College Bowl

College Bowl Company, Incorporated runs and operates the College Bowl format of quizbowl.

Originating in a USO activity created by Canadian Don Reid for World War II soldiers, the game was developed into a radio show by Reid and John Moses. Grant Tinker, later President of NBC and MTM Productions, got his start as an assistant on the show.

The first "College Quiz Bowl" match was played on NBC radio October 10, 1953, when Northwestern University defeated Columbia University 135-60. 26 episodes ran the first season. Winning teams received $500 grants for their school. Good Housekeeping magazine became sponsor for the 1954-55 season, and a short third season in the autumn of 1955 finished the run. The most dominant team was the University of Minnesota, which had teams appear in 23 of the 68 broadcast matches.
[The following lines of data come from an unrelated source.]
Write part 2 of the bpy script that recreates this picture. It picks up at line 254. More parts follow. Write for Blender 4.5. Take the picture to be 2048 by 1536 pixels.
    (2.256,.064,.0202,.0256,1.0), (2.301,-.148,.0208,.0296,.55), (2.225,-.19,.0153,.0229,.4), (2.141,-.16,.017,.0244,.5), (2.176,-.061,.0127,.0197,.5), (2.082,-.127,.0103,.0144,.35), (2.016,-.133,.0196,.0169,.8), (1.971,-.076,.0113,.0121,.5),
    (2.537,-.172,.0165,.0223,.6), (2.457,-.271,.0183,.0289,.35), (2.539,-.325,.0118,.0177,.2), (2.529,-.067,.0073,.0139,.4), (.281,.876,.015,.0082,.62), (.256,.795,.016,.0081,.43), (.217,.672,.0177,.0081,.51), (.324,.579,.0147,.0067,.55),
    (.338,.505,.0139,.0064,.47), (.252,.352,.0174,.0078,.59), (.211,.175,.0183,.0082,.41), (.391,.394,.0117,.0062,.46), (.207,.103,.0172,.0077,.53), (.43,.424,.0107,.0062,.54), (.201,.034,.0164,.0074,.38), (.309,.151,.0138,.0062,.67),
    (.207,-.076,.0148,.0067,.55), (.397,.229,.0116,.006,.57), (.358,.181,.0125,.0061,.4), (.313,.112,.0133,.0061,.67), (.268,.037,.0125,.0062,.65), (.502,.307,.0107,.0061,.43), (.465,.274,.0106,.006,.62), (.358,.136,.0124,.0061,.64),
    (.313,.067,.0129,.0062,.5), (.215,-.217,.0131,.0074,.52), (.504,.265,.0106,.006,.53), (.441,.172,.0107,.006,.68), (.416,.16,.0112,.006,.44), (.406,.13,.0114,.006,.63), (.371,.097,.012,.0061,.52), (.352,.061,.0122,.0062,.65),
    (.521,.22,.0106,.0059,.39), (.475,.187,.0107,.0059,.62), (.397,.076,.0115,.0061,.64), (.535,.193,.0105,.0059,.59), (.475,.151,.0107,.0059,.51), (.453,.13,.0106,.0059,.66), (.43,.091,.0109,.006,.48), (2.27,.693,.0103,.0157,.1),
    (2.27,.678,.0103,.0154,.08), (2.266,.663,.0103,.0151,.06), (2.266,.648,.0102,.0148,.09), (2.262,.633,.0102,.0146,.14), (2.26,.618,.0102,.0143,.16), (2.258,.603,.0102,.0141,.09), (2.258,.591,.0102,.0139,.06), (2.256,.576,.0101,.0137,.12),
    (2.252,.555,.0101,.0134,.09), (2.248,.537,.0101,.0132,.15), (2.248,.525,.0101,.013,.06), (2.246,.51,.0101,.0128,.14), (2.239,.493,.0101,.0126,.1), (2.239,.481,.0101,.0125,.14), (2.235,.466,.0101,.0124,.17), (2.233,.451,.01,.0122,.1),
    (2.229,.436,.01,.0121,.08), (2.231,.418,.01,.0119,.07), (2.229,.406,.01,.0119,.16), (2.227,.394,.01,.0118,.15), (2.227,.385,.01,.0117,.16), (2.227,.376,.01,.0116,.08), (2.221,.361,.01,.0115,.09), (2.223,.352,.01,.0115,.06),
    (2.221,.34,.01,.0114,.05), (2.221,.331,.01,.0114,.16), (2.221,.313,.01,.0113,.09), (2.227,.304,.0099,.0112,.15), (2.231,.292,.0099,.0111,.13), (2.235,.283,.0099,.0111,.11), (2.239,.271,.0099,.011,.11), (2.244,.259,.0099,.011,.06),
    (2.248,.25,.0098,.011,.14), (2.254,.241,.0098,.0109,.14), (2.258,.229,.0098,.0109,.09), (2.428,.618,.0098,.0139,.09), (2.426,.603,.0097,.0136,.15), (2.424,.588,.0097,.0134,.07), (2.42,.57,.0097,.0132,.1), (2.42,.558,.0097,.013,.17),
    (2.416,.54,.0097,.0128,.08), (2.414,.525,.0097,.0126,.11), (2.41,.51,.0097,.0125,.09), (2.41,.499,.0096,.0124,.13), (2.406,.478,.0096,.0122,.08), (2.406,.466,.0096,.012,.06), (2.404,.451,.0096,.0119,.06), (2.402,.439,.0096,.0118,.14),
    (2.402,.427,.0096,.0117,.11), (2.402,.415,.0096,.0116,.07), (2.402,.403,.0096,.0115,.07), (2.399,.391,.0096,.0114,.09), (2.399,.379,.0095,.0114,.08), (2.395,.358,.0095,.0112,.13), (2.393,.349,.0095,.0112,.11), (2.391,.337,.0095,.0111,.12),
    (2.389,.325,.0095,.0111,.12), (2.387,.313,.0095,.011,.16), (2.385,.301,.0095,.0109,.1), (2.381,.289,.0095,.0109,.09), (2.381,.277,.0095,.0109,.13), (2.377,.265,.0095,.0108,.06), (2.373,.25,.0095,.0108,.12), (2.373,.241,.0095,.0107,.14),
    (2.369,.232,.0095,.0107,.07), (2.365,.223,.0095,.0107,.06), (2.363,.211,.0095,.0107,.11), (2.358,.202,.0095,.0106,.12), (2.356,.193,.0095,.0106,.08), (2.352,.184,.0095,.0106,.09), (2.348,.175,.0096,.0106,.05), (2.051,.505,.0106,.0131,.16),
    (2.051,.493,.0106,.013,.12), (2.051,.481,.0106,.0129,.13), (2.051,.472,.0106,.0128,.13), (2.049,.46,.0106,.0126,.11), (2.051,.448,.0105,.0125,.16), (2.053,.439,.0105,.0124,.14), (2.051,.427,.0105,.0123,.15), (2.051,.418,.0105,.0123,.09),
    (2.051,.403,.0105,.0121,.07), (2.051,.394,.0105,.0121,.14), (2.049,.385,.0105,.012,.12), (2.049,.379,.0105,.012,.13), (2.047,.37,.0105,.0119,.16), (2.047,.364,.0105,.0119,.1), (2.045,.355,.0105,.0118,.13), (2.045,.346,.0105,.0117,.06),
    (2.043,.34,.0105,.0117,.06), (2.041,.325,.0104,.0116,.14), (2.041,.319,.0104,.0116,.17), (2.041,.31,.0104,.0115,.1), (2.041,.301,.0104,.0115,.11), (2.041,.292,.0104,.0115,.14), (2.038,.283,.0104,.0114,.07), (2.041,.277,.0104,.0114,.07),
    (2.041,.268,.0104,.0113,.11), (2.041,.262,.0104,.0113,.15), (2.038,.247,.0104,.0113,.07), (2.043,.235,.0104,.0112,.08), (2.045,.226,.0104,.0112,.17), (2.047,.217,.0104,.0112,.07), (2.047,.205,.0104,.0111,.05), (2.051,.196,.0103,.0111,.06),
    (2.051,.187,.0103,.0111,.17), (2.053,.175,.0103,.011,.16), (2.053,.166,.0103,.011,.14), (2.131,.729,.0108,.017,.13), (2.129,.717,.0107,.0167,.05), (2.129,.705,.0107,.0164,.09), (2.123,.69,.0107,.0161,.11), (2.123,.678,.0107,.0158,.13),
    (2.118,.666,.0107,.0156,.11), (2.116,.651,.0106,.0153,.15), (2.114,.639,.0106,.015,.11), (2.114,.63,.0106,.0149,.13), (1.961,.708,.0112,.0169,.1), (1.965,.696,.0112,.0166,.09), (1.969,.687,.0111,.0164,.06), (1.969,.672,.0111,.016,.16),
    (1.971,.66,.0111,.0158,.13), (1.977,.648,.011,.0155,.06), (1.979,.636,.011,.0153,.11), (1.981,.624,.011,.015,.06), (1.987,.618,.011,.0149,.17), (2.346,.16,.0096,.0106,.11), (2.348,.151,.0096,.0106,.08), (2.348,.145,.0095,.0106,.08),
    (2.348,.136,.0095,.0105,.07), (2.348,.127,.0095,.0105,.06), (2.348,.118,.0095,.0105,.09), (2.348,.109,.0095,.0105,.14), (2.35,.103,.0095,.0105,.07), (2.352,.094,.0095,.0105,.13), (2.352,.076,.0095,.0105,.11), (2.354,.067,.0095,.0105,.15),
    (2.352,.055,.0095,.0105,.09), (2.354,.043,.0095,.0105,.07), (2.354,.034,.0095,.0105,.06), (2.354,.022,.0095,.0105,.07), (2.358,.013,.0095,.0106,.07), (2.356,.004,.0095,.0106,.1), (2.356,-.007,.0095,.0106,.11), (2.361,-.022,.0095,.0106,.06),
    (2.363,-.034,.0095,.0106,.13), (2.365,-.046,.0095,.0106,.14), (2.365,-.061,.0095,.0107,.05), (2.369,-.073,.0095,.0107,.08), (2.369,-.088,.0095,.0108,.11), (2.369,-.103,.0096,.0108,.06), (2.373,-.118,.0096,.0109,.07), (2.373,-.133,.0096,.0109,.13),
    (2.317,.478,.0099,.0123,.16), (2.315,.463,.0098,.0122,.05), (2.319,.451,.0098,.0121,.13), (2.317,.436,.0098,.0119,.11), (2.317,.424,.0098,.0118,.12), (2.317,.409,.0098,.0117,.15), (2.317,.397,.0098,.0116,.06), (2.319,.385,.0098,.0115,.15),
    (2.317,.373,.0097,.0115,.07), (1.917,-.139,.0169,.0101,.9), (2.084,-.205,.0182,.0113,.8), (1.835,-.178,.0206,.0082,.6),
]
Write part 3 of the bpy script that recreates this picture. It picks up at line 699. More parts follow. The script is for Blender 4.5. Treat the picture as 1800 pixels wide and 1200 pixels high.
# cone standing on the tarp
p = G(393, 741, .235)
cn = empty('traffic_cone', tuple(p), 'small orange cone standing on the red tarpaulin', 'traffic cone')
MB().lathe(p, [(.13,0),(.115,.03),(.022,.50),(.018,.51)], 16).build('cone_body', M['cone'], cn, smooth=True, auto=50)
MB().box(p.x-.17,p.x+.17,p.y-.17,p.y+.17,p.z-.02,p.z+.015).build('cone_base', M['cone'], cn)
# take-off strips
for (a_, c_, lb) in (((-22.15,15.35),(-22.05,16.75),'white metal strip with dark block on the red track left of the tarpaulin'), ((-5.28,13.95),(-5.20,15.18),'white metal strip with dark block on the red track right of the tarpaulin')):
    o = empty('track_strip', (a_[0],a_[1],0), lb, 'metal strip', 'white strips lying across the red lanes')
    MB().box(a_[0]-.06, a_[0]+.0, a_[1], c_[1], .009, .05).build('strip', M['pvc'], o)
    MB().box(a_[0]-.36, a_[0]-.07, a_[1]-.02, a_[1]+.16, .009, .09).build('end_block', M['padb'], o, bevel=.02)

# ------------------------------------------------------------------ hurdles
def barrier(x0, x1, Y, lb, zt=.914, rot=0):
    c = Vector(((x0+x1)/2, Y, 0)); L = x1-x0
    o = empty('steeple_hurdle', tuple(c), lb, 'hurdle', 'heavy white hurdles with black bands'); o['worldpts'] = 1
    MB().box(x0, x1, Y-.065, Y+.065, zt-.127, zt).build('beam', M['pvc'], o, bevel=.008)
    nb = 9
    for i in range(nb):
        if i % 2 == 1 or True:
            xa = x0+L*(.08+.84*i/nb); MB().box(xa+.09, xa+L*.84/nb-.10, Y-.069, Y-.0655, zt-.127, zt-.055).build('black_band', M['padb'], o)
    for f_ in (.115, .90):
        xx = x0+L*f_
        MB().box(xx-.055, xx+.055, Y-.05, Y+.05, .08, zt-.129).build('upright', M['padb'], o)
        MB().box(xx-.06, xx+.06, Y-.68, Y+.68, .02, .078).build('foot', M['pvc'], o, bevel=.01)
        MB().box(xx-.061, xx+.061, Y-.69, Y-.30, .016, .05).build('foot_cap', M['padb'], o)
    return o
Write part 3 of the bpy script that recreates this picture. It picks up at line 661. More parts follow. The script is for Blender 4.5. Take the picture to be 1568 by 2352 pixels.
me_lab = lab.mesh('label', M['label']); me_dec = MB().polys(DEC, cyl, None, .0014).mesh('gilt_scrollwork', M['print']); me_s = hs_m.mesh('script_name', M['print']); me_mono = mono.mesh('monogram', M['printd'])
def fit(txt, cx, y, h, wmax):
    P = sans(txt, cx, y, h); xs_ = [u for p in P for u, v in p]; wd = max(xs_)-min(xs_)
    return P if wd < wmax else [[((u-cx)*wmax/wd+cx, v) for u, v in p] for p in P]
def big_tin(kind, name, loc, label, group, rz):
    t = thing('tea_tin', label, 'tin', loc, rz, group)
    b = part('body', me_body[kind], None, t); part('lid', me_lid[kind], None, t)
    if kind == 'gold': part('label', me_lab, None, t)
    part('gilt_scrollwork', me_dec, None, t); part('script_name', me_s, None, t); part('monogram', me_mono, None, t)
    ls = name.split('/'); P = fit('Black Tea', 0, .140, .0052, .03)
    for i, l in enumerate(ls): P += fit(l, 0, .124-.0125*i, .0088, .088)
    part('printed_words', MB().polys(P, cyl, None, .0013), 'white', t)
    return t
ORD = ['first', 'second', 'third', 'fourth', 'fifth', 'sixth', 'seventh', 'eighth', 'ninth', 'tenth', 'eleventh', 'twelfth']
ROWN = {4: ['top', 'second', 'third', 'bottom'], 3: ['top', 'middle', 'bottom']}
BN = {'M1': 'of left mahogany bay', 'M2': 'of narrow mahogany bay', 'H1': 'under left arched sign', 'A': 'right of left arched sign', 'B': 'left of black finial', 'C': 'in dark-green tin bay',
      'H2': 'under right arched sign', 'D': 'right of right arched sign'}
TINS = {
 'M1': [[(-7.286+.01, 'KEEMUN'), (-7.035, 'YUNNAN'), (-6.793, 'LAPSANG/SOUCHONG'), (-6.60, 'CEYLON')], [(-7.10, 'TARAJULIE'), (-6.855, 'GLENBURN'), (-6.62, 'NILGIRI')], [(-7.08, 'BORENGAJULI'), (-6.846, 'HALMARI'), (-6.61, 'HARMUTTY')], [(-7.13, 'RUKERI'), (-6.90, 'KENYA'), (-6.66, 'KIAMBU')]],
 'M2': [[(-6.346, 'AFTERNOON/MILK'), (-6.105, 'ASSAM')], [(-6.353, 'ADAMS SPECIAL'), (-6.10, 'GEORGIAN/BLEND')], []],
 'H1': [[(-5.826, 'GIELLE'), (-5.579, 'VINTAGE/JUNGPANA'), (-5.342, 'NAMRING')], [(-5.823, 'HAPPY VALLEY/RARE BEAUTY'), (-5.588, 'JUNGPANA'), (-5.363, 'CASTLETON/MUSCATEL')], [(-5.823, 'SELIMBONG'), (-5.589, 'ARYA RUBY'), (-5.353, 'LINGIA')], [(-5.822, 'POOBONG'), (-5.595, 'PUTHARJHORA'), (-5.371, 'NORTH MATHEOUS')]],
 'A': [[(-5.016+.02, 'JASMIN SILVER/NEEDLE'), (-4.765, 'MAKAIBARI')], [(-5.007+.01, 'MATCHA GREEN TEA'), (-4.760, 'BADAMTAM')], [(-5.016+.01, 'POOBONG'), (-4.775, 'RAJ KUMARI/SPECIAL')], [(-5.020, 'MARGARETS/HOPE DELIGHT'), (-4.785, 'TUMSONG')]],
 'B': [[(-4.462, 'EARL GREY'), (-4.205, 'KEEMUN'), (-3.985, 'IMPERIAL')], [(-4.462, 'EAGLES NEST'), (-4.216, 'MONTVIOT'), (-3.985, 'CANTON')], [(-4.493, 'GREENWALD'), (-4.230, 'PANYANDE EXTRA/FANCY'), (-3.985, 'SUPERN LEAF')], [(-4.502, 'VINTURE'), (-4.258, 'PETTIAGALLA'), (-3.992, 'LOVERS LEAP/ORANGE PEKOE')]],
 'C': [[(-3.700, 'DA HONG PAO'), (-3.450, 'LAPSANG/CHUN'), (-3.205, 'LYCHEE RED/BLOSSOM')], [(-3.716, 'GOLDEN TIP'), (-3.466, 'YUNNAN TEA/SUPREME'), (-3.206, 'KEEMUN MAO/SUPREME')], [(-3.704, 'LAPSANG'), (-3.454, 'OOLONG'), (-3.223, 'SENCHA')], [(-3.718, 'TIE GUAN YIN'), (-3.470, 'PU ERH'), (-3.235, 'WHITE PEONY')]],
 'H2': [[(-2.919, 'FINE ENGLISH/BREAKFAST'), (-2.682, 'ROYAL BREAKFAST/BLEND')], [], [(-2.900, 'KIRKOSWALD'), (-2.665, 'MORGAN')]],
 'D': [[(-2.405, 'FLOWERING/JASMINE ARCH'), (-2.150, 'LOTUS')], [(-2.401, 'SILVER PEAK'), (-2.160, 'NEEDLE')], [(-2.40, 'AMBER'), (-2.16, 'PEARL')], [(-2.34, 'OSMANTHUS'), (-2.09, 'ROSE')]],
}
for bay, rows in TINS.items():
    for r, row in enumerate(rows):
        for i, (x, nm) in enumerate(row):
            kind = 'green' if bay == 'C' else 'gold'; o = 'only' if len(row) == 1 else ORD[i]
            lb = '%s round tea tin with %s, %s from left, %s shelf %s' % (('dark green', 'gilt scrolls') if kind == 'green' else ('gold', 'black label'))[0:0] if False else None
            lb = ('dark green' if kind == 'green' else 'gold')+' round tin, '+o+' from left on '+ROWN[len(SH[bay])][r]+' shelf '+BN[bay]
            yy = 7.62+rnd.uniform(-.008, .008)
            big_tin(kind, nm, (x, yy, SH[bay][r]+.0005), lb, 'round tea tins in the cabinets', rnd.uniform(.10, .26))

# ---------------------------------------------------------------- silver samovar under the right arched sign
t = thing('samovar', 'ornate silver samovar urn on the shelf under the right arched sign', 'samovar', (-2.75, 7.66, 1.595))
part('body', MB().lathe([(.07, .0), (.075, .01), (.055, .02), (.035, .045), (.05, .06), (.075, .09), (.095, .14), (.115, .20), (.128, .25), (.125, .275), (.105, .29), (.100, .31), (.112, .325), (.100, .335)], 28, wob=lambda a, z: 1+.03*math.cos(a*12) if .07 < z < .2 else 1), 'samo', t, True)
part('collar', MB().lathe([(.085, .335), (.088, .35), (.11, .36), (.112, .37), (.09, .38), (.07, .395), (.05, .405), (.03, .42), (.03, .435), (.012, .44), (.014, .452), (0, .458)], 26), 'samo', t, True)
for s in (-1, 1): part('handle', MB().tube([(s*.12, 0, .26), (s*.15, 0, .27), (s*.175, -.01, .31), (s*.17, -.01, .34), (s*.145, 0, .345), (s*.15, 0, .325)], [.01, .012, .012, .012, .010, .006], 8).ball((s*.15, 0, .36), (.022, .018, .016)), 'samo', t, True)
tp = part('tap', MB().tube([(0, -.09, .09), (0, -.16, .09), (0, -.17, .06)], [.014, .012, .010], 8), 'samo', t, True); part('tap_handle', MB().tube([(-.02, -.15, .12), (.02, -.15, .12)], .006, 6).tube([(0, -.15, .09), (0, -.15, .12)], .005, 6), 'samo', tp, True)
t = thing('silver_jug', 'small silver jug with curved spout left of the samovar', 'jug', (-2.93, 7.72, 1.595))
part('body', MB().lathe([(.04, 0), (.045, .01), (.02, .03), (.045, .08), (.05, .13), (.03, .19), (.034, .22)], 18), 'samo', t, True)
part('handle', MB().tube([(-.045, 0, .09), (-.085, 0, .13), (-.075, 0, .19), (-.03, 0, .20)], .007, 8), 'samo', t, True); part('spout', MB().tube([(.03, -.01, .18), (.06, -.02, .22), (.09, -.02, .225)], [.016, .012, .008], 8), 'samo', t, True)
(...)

Though a pilot was shot in the spring of 1955, the game didn't move to television until 1959. As "G.E. College Bowl" with General Electric as the primary sponsor, the show ran on CBS from 1959 to 1962, and moved back to NBC for 1962 through 1970. Allen Ludden was the original host, but left to do Password full time in 1962. Robert Earle was moderator for the rest of the run. The show licensed and spun-off three other academic competitions in the U.S.: Alumni Fun, which appeared on all three major TV networks in the 1960's, Bible Bowl, which has evolved into at least three separate national competitions, and High School Bowl, which is still broadcast in some local tv markets.

In 1970 modern invitational tournaments began with the Southeastern Invitational Tournament, and the circuit expanded through the 1970s, 1980s, and 1990s. These tournaments increasingly made various modifications to the College Bowl format, and came to be known as quiz bowl. Earlier invitational tournaments, such as the "Syraquiz" at Syracuse University, had occurred in the 1950s.

The game returned to radio from 1974 to 1982, hosted by Art Fleming, and has made two more television appearances: 1984 on NBC, hosted by Pat Sajak and 1987 on Disney Channel, hosted by Dick Cavett. (Both won by the University of Minnesota) In 1976, the program became affiliated (http://www.acui.org/Acui/Programs/Collegebowl/index.cfm) with the Association of College Unions International (ACUI), which continues to promote it as a non-broadcast event after the demise of the radio and television experiments.

In the 1987 and 1988 regional tournaments, College Bowl was accused of recycling questions from previous tournaments, thereby corrupting the results (questions for tournaments need to be fresh, or certain teams will have an inherent advantage). In addition, the company claimed a copyright on the idea of quizbowl competitions, and attempted to extract a licensing fee from invitational tournaments; threatening to blacklist schools which hosted invitationals and did not pay the licensing fee. If the intent was chilling the invitational circuit, it failed, as these developments and the growing Internet community of quiz bowl players led to an explosion of teams, tournaments, and formats.

In the 1990s with the rise of the Academic Competition Federation and the National Academic Quiz Tournaments, both with their own national championships, the leverage of College Bowl Incorporated withered, and several schools "de-affiliated" from College Bowl (which has a higher participation cost).

College Bowl retains the ACUI contract, and administers the Honda Campus All-Star Challenge at historically black colleges and universities.

A British version of the televised College Bowl competition was launched as University Challenge in 1962. The programme, presented by Bamber Gascoigne, was very popular and ran until it was taken off the air in 1987. In 1994 the show was resurrected by the BBC with Jeremy Paxman as the new quiz master. The programme remains very popular in Britain.

Reference

Nasr, Carol (1969) The College Bowl Quiz Book. Doubleday, New York.